++++ Given material ++++

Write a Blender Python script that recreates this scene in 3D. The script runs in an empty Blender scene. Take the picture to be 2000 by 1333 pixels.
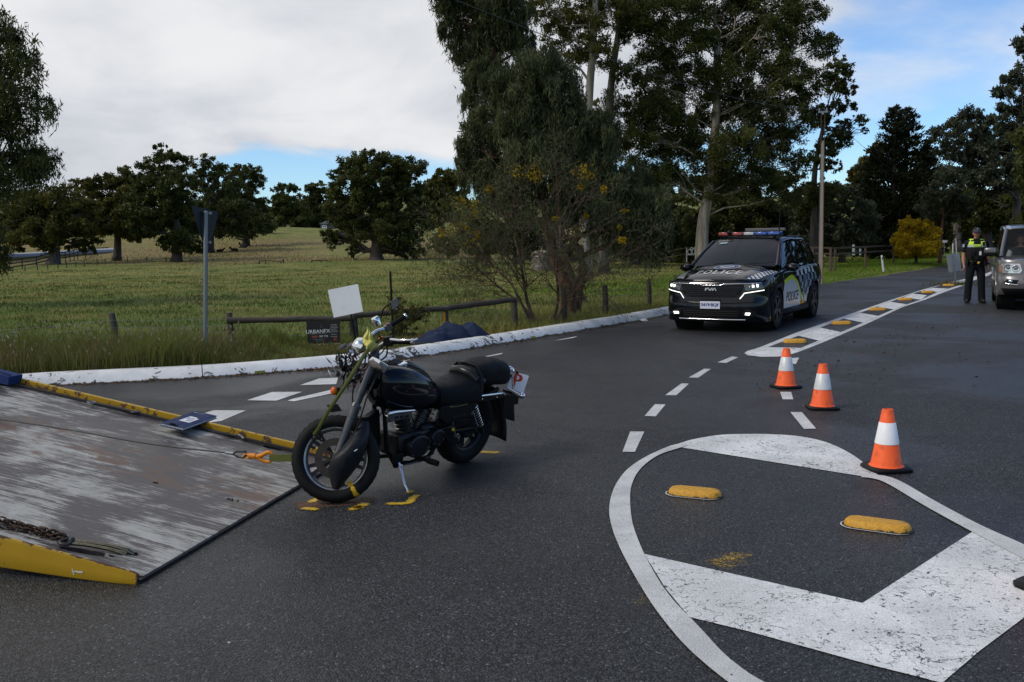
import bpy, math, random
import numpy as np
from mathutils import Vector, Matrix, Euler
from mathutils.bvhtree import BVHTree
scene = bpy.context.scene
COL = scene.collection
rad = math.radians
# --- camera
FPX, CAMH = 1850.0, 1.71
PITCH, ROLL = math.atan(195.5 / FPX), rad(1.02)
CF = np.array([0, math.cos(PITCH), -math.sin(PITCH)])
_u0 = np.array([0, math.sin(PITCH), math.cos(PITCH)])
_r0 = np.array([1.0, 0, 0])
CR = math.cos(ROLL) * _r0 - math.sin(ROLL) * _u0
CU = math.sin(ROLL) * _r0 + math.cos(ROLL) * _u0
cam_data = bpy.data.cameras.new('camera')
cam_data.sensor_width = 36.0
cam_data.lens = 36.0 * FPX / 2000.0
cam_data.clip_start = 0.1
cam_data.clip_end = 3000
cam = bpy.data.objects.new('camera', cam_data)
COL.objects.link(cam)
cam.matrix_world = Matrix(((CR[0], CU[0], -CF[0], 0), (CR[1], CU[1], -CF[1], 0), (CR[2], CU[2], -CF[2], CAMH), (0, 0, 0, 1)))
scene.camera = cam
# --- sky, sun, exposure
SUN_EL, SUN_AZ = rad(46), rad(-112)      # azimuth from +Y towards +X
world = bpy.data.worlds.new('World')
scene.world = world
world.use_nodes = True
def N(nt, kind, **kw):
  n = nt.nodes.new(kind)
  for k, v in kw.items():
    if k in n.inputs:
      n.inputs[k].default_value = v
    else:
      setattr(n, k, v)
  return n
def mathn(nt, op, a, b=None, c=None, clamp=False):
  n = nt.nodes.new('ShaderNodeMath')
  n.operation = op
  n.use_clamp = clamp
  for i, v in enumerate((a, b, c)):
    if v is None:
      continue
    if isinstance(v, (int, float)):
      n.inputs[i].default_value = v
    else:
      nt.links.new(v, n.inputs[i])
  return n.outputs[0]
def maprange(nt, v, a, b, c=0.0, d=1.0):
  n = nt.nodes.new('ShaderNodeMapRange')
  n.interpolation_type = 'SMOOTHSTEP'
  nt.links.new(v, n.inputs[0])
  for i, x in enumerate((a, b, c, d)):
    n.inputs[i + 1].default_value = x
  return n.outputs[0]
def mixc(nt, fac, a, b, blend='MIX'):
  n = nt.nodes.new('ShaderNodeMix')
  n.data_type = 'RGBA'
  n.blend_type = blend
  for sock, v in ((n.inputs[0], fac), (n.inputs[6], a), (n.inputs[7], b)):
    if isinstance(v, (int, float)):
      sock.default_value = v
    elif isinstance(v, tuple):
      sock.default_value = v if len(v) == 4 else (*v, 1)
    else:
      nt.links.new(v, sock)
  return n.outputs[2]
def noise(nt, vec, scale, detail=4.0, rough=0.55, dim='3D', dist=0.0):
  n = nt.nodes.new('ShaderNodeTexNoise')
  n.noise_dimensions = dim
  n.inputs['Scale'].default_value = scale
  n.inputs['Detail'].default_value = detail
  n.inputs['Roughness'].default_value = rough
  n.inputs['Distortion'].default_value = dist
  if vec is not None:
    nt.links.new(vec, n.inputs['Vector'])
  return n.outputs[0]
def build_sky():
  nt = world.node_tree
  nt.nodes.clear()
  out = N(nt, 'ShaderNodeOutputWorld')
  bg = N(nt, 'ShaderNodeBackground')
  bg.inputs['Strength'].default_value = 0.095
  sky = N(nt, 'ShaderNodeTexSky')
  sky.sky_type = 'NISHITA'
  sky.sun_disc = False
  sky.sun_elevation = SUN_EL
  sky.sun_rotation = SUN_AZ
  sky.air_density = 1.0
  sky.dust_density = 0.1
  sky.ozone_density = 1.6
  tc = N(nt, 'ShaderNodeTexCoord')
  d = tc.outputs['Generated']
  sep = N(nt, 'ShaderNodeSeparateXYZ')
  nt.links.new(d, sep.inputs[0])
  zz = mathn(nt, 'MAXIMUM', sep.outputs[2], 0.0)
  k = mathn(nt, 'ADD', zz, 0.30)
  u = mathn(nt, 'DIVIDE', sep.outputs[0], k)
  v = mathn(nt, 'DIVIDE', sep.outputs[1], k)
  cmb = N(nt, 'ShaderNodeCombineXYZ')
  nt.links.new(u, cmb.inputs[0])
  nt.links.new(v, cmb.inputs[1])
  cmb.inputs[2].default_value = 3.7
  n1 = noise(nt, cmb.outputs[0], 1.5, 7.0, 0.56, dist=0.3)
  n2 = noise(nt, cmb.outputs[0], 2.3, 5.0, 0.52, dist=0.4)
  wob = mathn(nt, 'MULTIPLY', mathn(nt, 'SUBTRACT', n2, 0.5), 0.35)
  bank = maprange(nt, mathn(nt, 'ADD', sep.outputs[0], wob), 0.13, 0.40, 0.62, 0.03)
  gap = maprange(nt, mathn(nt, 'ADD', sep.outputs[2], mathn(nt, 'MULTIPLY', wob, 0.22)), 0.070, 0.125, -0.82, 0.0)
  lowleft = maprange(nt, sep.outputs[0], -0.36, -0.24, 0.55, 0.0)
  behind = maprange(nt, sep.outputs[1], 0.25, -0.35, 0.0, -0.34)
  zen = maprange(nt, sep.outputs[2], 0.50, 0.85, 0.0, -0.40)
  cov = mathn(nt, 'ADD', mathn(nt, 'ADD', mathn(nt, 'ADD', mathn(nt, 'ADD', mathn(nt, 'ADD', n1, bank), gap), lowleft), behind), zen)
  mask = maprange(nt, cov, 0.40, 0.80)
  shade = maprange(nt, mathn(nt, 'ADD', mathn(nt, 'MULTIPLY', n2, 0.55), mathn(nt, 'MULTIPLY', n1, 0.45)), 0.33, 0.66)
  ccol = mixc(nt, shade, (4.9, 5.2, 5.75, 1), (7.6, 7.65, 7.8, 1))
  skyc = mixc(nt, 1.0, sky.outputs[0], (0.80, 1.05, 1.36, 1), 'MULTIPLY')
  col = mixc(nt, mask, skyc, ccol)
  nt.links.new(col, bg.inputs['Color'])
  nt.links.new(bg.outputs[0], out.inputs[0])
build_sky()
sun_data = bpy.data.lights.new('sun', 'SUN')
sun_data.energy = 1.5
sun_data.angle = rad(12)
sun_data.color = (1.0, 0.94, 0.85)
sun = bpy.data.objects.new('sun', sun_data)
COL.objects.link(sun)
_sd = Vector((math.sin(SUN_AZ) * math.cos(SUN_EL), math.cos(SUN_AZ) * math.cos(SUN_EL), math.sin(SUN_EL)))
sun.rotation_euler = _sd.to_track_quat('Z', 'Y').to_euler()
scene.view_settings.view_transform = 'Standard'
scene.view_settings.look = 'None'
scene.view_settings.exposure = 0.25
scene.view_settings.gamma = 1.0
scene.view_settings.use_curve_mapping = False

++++

● Problem to work on: Copy each line above precisely, dropping the pictures.

● The solution:
Write a Blender Python script that recreates this scene in 3D. The script runs in an empty Blender scene. Take the picture to be 2000 by 1333 pixels.
import bpy, math, random
import numpy as np
from mathutils import Vector, Matrix, Euler
from mathutils.bvhtree import BVHTree
scene = bpy.context.scene
COL = scene.collection
rad = math.radians
# --- camera
FPX, CAMH = 1850.0, 1.71
PITCH, ROLL = math.atan(195.5 / FPX), rad(1.02)
CF = np.array([0, math.cos(PITCH), -math.sin(PITCH)])
_u0 = np.array([0, math.sin(PITCH), math.cos(PITCH)])
_r0 = np.array([1.0, 0, 0])
CR = math.cos(ROLL) * _r0 - math.sin(ROLL) * _u0
CU = math.sin(ROLL) * _r0 + math.cos(ROLL) * _u0
cam_data = bpy.data.cameras.new('camera')
cam_data.sensor_width = 36.0
cam_data.lens = 36.0 * FPX / 2000.0
cam_data.clip_start = 0.1
cam_data.clip_end = 3000
cam = bpy.data.objects.new('camera', cam_data)
COL.objects.link(cam)
cam.matrix_world = Matrix(((CR[0], CU[0], -CF[0], 0), (CR[1], CU[1], -CF[1], 0), (CR[2], CU[2], -CF[2], CAMH), (0, 0, 0, 1)))
scene.camera = cam
# --- sky, sun, exposure
SUN_EL, SUN_AZ = rad(46), rad(-112)      # azimuth from +Y towards +X
world = bpy.data.worlds.new('World')
scene.world = world
world.use_nodes = True
def N(nt, kind, **kw):
  n = nt.nodes.new(kind)
  for k, v in kw.items():
    if k in n.inputs:
      n.inputs[k].default_value = v
    else:
      setattr(n, k, v)
  return n
def mathn(nt, op, a, b=None, c=None, clamp=False):
  n = nt.nodes.new('ShaderNodeMath')
  n.operation = op
  n.use_clamp = clamp
  for i, v in enumerate((a, b, c)):
    if v is None:
      continue
    if isinstance(v, (int, float)):
      n.inputs[i].default_value = v
    else:
      nt.links.new(v, n.inputs[i])
  return n.outputs[0]
def maprange(nt, v, a, b, c=0.0, d=1.0):
  n = nt.nodes.new('ShaderNodeMapRange')
  n.interpolation_type = 'SMOOTHSTEP'
  nt.links.new(v, n.inputs[0])
  for i, x in enumerate((a, b, c, d)):
    n.inputs[i + 1].default_value = x
  return n.outputs[0]
def mixc(nt, fac, a, b, blend='MIX'):
  n = nt.nodes.new('ShaderNodeMix')
  n.data_type = 'RGBA'
  n.blend_type = blend
  for sock, v in ((n.inputs[0], fac), (n.inputs[6], a), (n.inputs[7], b)):
    if isinstance(v, (int, float)):
      sock.default_value = v
    elif isinstance(v, tuple):
      sock.default_value = v if len(v) == 4 else (*v, 1)
    else:
      nt.links.new(v, sock)
  return n.outputs[2]
def noise(nt, vec, scale, detail=4.0, rough=0.55, dim='3D', dist=0.0):
  n = nt.nodes.new('ShaderNodeTexNoise')
  n.noise_dimensions = dim
  n.inputs['Scale'].default_value = scale
  n.inputs['Detail'].default_value = detail
  n.inputs['Roughness'].default_value = rough
  n.inputs['Distortion'].default_value = dist
  if vec is not None:
    nt.links.new(vec, n.inputs['Vector'])
  return n.outputs[0]
def build_sky():
  nt = world.node_tree
  nt.nodes.clear()
  out = N(nt, 'ShaderNodeOutputWorld')
  bg = N(nt, 'ShaderNodeBackground')
  bg.inputs['Strength'].default_value = 0.095
  sky = N(nt, 'ShaderNodeTexSky')
  sky.sky_type = 'NISHITA'
  sky.sun_disc = False
  sky.sun_elevation = SUN_EL
  sky.sun_rotation = SUN_AZ
  sky.air_density = 1.0
  sky.dust_density = 0.1
  sky.ozone_density = 1.6
  tc = N(nt, 'ShaderNodeTexCoord')
  d = tc.outputs['Generated']
  sep = N(nt, 'ShaderNodeSeparateXYZ')
  nt.links.new(d, sep.inputs[0])
  zz = mathn(nt, 'MAXIMUM', sep.outputs[2], 0.0)
  k = mathn(nt, 'ADD', zz, 0.30)
  u = mathn(nt, 'DIVIDE', sep.outputs[0], k)
  v = mathn(nt, 'DIVIDE', sep.outputs[1], k)
  cmb = N(nt, 'ShaderNodeCombineXYZ')
  nt.links.new(u, cmb.inputs[0])
  nt.links.new(v, cmb.inputs[1])
  cmb.inputs[2].default_value = 3.7
  n1 = noise(nt, cmb.outputs[0], 1.5, 7.0, 0.56, dist=0.3)
  n2 = noise(nt, cmb.outputs[0], 2.3, 5.0, 0.52, dist=0.4)
  wob = mathn(nt, 'MULTIPLY', mathn(nt, 'SUBTRACT', n2, 0.5), 0.35)
  bank = maprange(nt, mathn(nt, 'ADD', sep.outputs[0], wob), 0.13, 0.40, 0.62, 0.03)
  gap = maprange(nt, mathn(nt, 'ADD', sep.outputs[2], mathn(nt, 'MULTIPLY', wob, 0.22)), 0.070, 0.125, -0.82, 0.0)
  lowleft = maprange(nt, sep.outputs[0], -0.36, -0.24, 0.55, 0.0)
  behind = maprange(nt, sep.outputs[1], 0.25, -0.35, 0.0, -0.34)
  zen = maprange(nt, sep.outputs[2], 0.50, 0.85, 0.0, -0.40)
  cov = mathn(nt, 'ADD', mathn(nt, 'ADD', mathn(nt, 'ADD', mathn(nt, 'ADD', mathn(nt, 'ADD', n1, bank), gap), lowleft), behind), zen)
  mask = maprange(nt, cov, 0.40, 0.80)
  shade = maprange(nt, mathn(nt, 'ADD', mathn(nt, 'MULTIPLY', n2, 0.55), mathn(nt, 'MULTIPLY', n1, 0.45)), 0.33, 0.66)
  ccol = mixc(nt, shade, (4.9, 5.2, 5.75, 1), (7.6, 7.65, 7.8, 1))
  skyc = mixc(nt, 1.0, sky.outputs[0], (0.80, 1.05, 1.36, 1), 'MULTIPLY')
  col = mixc(nt, mask, skyc, ccol)
  nt.links.new(col, bg.inputs['Color'])
  nt.links.new(bg.outputs[0], out.inputs[0])
build_sky()
sun_data = bpy.data.lights.new('sun', 'SUN')
sun_data.energy = 1.5
sun_data.angle = rad(12)
sun_data.color = (1.0, 0.94, 0.85)
sun = bpy.data.objects.new('sun', sun_data)
COL.objects.link(sun)
_sd = Vector((math.sin(SUN_AZ) * math.cos(SUN_EL), math.cos(SUN_AZ) * math.cos(SUN_EL), math.sin(SUN_EL)))
sun.rotation_euler = _sd.to_track_quat('Z', 'Y').to_euler()
scene.view_settings.view_transform = 'Standard'
scene.view_settings.look = 'None'
scene.view_settings.exposure = 0.25
scene.view_settings.gamma = 1.0
scene.view_settings.use_curve_mapping = False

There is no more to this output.